La théorie de la mémoire de guerre a connu un grand développement ces dernières années, et l'histoire orale en a été un des principaux instruments pour accéder aux mémoires individuelles et collectives. Cette méthodologie s'avère fondamentale pour la récupération des expériences de guerre, de violence et trauma. Pour quelques individus, la guerre est toujours présente, est une mémoire constante, ineffaçable, visible dans leurs corps: quand un ancien combattant est mutilé, il est obligé de vivre avec la guerre, et son expérience passée détermine nécessairement le cours de sa vie. Cet article part du témoin de A. Fortuna, un exemple vécu de cette réalité, un des presque 30.000 anciens combattants mutilés (Ribeiro, 1999) de la Guerre Coloniale Portugaise (1961-1974), interviwé pour un projet de recherche de doctorat sur les mémoires des participants de ce conflit.

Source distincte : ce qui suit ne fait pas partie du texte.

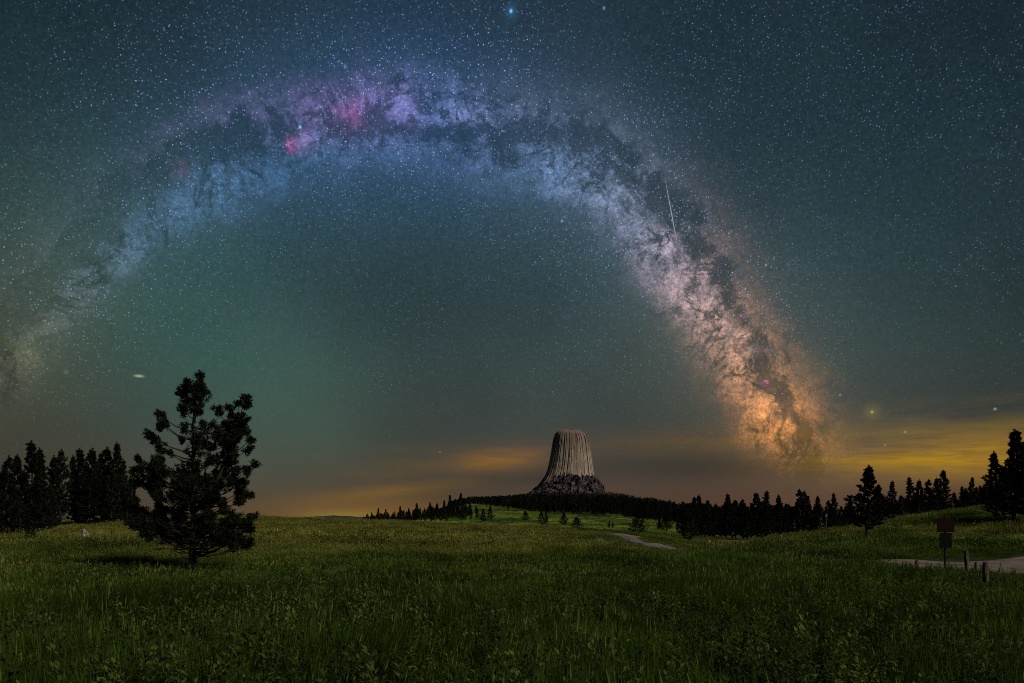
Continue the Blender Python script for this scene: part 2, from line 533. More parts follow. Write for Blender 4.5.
def road_gap(X, Y):
    """distance outside the road's edge (negative on the road)"""
    X = np.atleast_1d(np.asarray(X, float)); Y = np.atleast_1d(np.asarray(Y, float))
    best = np.full(X.shape, 1e9)
    for x, y, w in ROADC:
        best = np.minimum(best, np.hypot(X - x, Y - y) - w)
    return best


def base_z(X, Y):
    X = np.atleast_1d(np.asarray(X, float)); Y = np.atleast_1d(np.asarray(Y, float))
    az = np.arctan2(X, Y)
    r = np.hypot(X, Y)
    a = np.clip(az, -math.radians(45), math.radians(47))
    px = np.clip(512 + F * np.tan(a), -300, 1400)
    Ye = np.clip(r * np.cos(a), 20, 12000)
    back = ss(np.abs(np.degrees(az)), 60, 120)
    i = np.clip(np.searchsorted(_lpx, px) - 1, 0, len(_lpx) - 2)
    f = (px - _lpx[i]) / (_lpx[i + 1] - _lpx[i])
    f = f * f * (3 - 2 * f) * 0.6 + f * 0.4
    g = (np.log(Ye) - math.log(20)) / (math.log(12000) - math.log(20)) * (len(_lY) - 1)
    j = np.clip(g.astype(int), 0, len(_lY) - 2)
    h = g - j
    z = ((_tab[i, j] * (1 - h) + _tab[i, j + 1] * h) * (1 - f) + (_tab[i + 1, j] * (1 - h) + _tab[i + 1, j + 1] * h) * f)
    z = z * (1 - back) + back * (-0.01 * np.clip(r - 10, 0, 400))
    und = 0.10 * np.sin(X * 0.21 + 1.3) * np.sin(Y * 0.17 + .4) + 0.05 * np.sin(X * .53 + Y * .31) + 0.03 * np.sin(X * 1.1 - Y * .83)
    return z + und * ss(r, 6, 14) * (1 - ss(r, 60, 110))


def ground_z(X, Y):
    return base_z(X, Y)


def gz(x, y):
    return float(ground_z(x, y)[0])


def at(px, Y):
    X = (px - 512) / F * Y
    return X, Y, gz(X, Y)


# tint of the vegetation, shared by the soil sheet and the grasses: lush / straw patches fixed to the land
def meadow_tint(T, P):
    x, y, z = T.sep(P)
    n1 = T.noise(T.comb(x * 0.045, y * 0.030, 0.0), 1.0, 4, 0.6)
    n2 = T.noise(T.comb(x * 0.30, y * 0.16, 4.0), 1.0, 3, 0.6)
    far = T.smooth(y, 24.0, 60.0)
    right = T.smooth(x, -4.0, 14.0)
    straw = T.smooth(n1 * 0.7 + n2 * 0.35 + far * 0.16 - right * 0.10, 0.50, 0.68)
    lush = T.smooth(n1 * 0.5 + n2 * 0.5, 0.42, 0.60)
    return straw, lush


def hill_tint(T, P):
    """bright pasture beyond the rim: lush patches, worn pale streaks"""
    x, y, z = T.sep(P)
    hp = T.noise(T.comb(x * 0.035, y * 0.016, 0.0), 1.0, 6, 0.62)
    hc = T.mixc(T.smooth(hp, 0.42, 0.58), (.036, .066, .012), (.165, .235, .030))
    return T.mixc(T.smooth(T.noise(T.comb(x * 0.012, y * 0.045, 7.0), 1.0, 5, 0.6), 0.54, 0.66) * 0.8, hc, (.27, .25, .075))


def m_ground(T, out):
    P = wpos(T)
    straw, lush = meadow_tint(T, P)
    x, y, z = T.sep(P)
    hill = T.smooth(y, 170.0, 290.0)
    n = T.noise(P, 0.35, 8, 0.7)
    col_ = T.mixc(lush, (.030, .036, .012), (.040, .060, .016))
    col_ = T.mixc(straw * 0.8, col_, (.105, .092, .032))
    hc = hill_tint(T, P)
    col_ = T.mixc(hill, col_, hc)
    col_ = T.mixc(T.smooth(y, 680.0, 800.0), col_, (.014, .016, .010))
    col_ = col_ * T.smooth(n, 0.25, 0.75, 0.65, 1.35)
    principled(T, out, col_, 0.95, 0.1, bump(T, n, 0.6, 0.15))


M_ground = material("meadow_soil", m_ground)


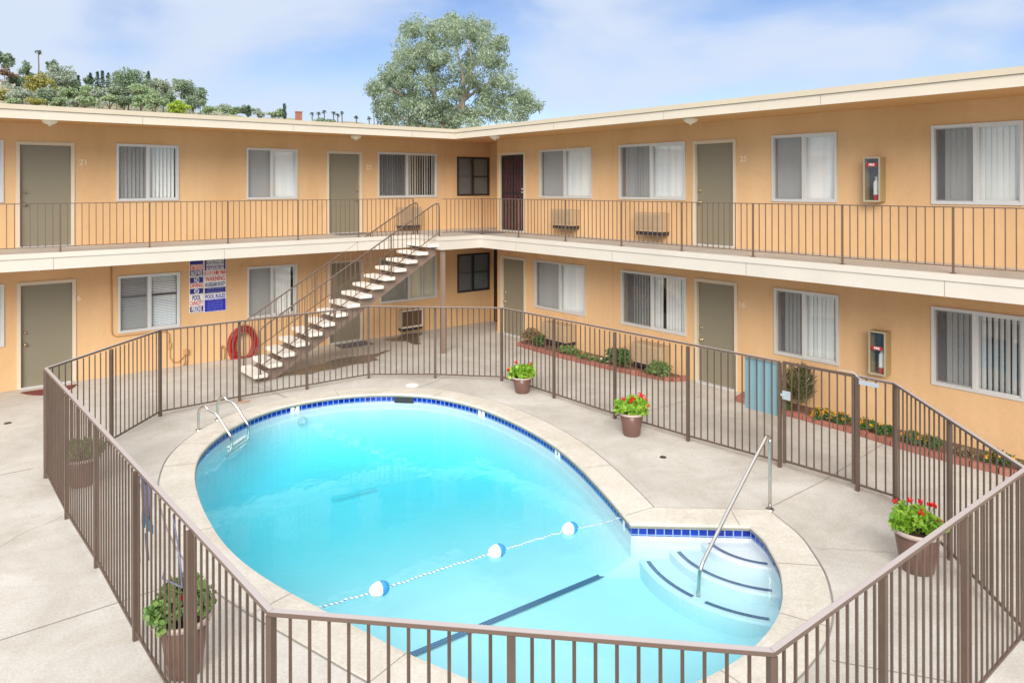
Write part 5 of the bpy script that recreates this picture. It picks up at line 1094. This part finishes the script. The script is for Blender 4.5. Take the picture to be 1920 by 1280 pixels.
HT = [(8,114,17,15,215,'t_dark','big dark tree at the left edge of the photo, top of the hill',1600),(12,138,16,9,205,'t_rust','rusty brown tree just above the hilltop house',900),(50,134,12,18,200,'t_dark','loose dark tree left of the tall palm',900),(113,147,26,24,200,'t_grey','broad grey green tree right of the tall palm',2600),(98,125,10,12,205,'t_dark','spiky dark treetop right of the tall palm',500),
 (76,156,24,18,185,'t_yel','yellow green tree below the tall palm',2000),(42,180,24,13,170,'t_grey','round grey green tree above the roof near the left edge',1700),(88,181,19,16,168,'t_dark','dark green tree in front of the yellow green tree',1700),(5,178,9,10,170,'t_yel','small olive tree cut by the left edge of the photo',600),
 (165,172,20,16,185,'t_mid','light green tree left of the white house',1700),(168,152,9,9,205,'t_dark','small tree among the cypresses',500),(158,190,22,7,160,'t_mid','low green bushes above the roof line below the white house',900),
 (240,152,30,24,185,'t_dark','tall dark pine, biggest on the hillside',3400),(218,168,22,16,180,'t_dark','dark pine left of the biggest pine',1700),(262,172,24,20,180,'t_mid','green tree right of the biggest pine',2000),(205,185,20,10,165,'t_mid','pale green tree below the white house',1100),
 (305,168,26,22,190,'t_grey','grey green tree between the pine and the dark tree',2300),(290,190,24,12,165,'t_mid','low green tree above the roof right of the pine',1200),(355,172,20,20,180,'t_dark','dark rounded tree at the right end of the grove',2000),(362,192,22,12,175,'t_dark','dark lower tree at the right end of the grove',1300),
 (329,203,23,11,120,'t_lime','bright lime bush just above the roof',2200),(390,205,14,8,165,'t_mid','small green bush right of the lime bush',700),(420,206,20,9,230,'t_grey','hazy grey green tree on the roof line',900),(463,206,22,8,230,'t_dark','dark green tree with pointed top on the roof line',1000),(522,213,14,8,230,'t_mid','small green tree left of the brick chimney',700)]
HT += [(130,175,16,12,178,'t_mid','green bush between the palm trees and the white house',1100),(145,190,16,9,165,'t_grey','grey bush on the roof line left of the white house',800),(112,192,14,8,166,'t_mid','green bush on the roof line under the dark green tree',700),(20,192,16,8,160,'t_mid','green bush on the roof line at the left edge',800),
 (65,192,16,8,160,'t_yel','yellowish bush on the roof line near the left edge',800),(186,176,14,10,175,'t_grey','grey tree just below the white house',900),(232,188,20,12,168,'t_dark','dark lower foliage under the biggest pine',1200),(262,192,18,10,166,'t_mid','green foliage at the foot of the biggest pine',1000),
 (318,186,18,12,172,'t_dark','dark foliage behind the lime bush',1000),(340,160,12,14,195,'t_grey','grey tree left of the dark rounded tree',800),(375,182,14,14,182,'t_dark','dark tree flank sloping down at the right end of the grove',900),(30,150,14,12,210,'t_dark','dark tree right of the hilltop house',800),
 (135,158,14,14,200,'t_dark','dark tree left of the first cypress',900),(222,150,12,12,200,'t_grey','grey treetop behind the left pine',700),(285,160,14,14,200,'t_dark','dark treetop right of the biggest pine',900),(405,210,12,6,225,'t_mid','small bush on the roof line right of the small green bush',500),(440,210,12,6,228,'t_mid','small bush between the two far roof line trees',500),(490,214,12,5,228,'t_grey','small grey bush right of the pointed top tree',400)]
for px, py, rx, ry, d, m, lb, n in HT: hill_tree(px, py, rx*1.14, ry*1.08, d, M[m], lb, n=n)
for px, pt, pb, lb in ((147,143,168,'leftmost of the dark cypresses'),(170,138,160,'cypress left of the tallest cypress pair'),(183,136,162,'broad cypress of the tallest pair'),(192,134,162,'narrow tallest cypress of the row'),(203,138,158,'rightmost cypress beside the pine'),(278,135,155,'dark pointed conifer behind the pine tops'),(533,196,216,'pointed conifer left of the brick chimney'),(466,200,212,'small pointed conifer over the roof line')):
    d = 205; c = at(px, pb, d); t = at(px, pt, d); h = t.z-c.z; root = empty('cypress_tree', (c.x, c.y, c.z-2), 0, lb, 'tree', 'cypresses on the hillside'); b = MB(); b.tube([(0, 0, -1), (0, 0, h*.8+2)], [.2, .05], 5); b.build('trunk', M['darkbark'], root)
    z = rng.uniform(0, 1, 420); r_ = .62*(1-z)**.6*np.minimum(1, z*6+.3); a = rng.uniform(0, 6.28, 420); leaves('crown', np.stack([r_*np.cos(a), r_*np.sin(a), 1+z*(h+1)], 1), .45, M['t_cyp'], root, aspect=.5, droop=-.6)
def palm(px, pt, pb, r, d, lb):
    c = at(px, pb, d); t = at(px, pt, d); h = t.z-c.z; root = empty('palm_tree', (c.x, c.y, c.z-1), 0, lb, 'palm', 'distant palms'); b = MB(); b.tube([(0, 0, -1), (.1, 0, h*.5+.5), (0, 0, h+1)], [.22, .17, .15], 6); b.build('trunk', M['darkbark'], root)
    R_ = r*d/FPX; b = MB()
    for k in range(26):
        a = rng.uniform(0, 6.28); el = rng.uniform(-.9, 1.1); u = Vector((math.cos(a), math.sin(a), 0)); s_ = Vector((-u.y, u.x, 0))*R_*.2; p0 = Vector((0, 0, h+1)); p1 = p0+u*R_*.55*math.cos(el)+Vector((0, 0, R_*.5*math.sin(el)+.1)); p2 = p0+u*R_*math.cos(el)+Vector((0, 0, R_*(.7*math.sin(el)-.25)))
        b.add([p0-s_*.3, p0+s_*.3, p1+s_, p1-s_, p2], [(0,1,2,3),(3,2,4)])
    b.build('crown', M['t_cyp'], root)
palm(72, 98, 145, 8, 200, 'tall fan palm standing above the hilltop trees')
for px, pt, lb in ((585,214,'first tiny palm right of the brick chimney'),(597,213,'second tiny palm right of the brick chimney'),(608,210,'tallest tiny palm right of the brick chimney'),(625,212,'tiny palm in the middle of the roof line row'),(633,216,'short tiny palm beside the right hand pair'),(641,212,'rightmost of the clustered tiny palms'),(668,220,'lone tiny palm right of the others'),(692,222,'tiny palm beside the sparse tree')): palm(px, pt, 236, 6, 215, lb)
hill_tree(612, 228, 26, 4, 215, M['t_dark'], 'low dark trees under the tiny palms on the roof line', n=700)
def house(px0, px1, pt, pb, d, wall_m, lb):
    p = at(px0, pb, d); q = at(px1, pb, d); h = at(px0, pt, d).z-p.z; root = empty('hillside_house', p, math.atan2(q.y-p.y, q.x-p.x), lb, 'house', 'houses on the hillside'); W = (q-p).length
    b = MB(); b.box((0, 0, -3), (W, 6, h*.72)); b.build('wall', wall_m, root)
    b = MB(); b.add([(-.4, -.5, h*.70), (W+.4, -.5, h*.70), (W+.4, 6.5, h*.70), (-.4, 6.5, h*.70), (-.4, 3, h*1.05), (W+.4, 3, h*1.05)], [(0,1,5,4),(2,3,4,5),(0,4,3),(1,2,5),(3,2,1,0)]); b.build('roof', M['houseroof'] if wall_m is M['house'] else M['white'], root)
    b = MB()
    for k in range(3): b.box((W*(.12+.3*k), -.05, h*.15), (W*(.28+.3*k), -.01, h*.55))
    b.build('window', M['room'], root)
house(0, 40, 148, 163, 212, M['house'], 'long tan house on the hilltop at the left edge'); house(180, 199, 158, 172, 208, M['white'], 'white walled house left of the big pine')
p = at(560, 224, 90); b = MB(); b.box((p.x-.32, p.y-.32, -1), (p.x+.32, p.y+.32, at(560, 211, 90).z)); b.box((p.x-.38, p.y-.38, at(560, 211, 90).z), (p.x+.38, p.y+.38, at(560, 209.5, 90).z)); tag(b.build('brick_chimney', M['chimney']), 'square red brick chimney on the roof line beyond the left wing', 'chimney')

En 1971, A. Fortuna, aujourd´hui agé de 59 ans, a perdu la vision et les deux bras à Guiné-Bissau, ce qui par la suite a signifié pour lui une vie entièrement dictée par la guerre et par son handicap. La mémoire de ce conflit - quoiqu'il soit un événement majeur de l'histoire du Portugal au XXème siècle - reste cependant inexplorée. Quelques auteurs signalent que "la honte a été si grande qu'après 1974, [...] la Guerre Coloniale a été soigneusement balayée de la mémoire collective" (Ribeiro, 1999), et ses anciens combattants ont été couverts par un "voile suffocant de silence et d'abandon" (Gomes, 2004) - surtout les mutilés de guerres, témoins gênants d'une guerre que le pays semble ne pas vouloir rappeler. En partant de l'interview de A. Fortuna, cet article réflechit sur les défis qu'un historien oral doit surmonter quand il fait des interviews avec des mutilés de guerre. Il veut montrer, au moyen d'un exemple, comment l'histoire orale peut aider à éclairer un aspect peu visible de l'histoire portugaise contemporaine.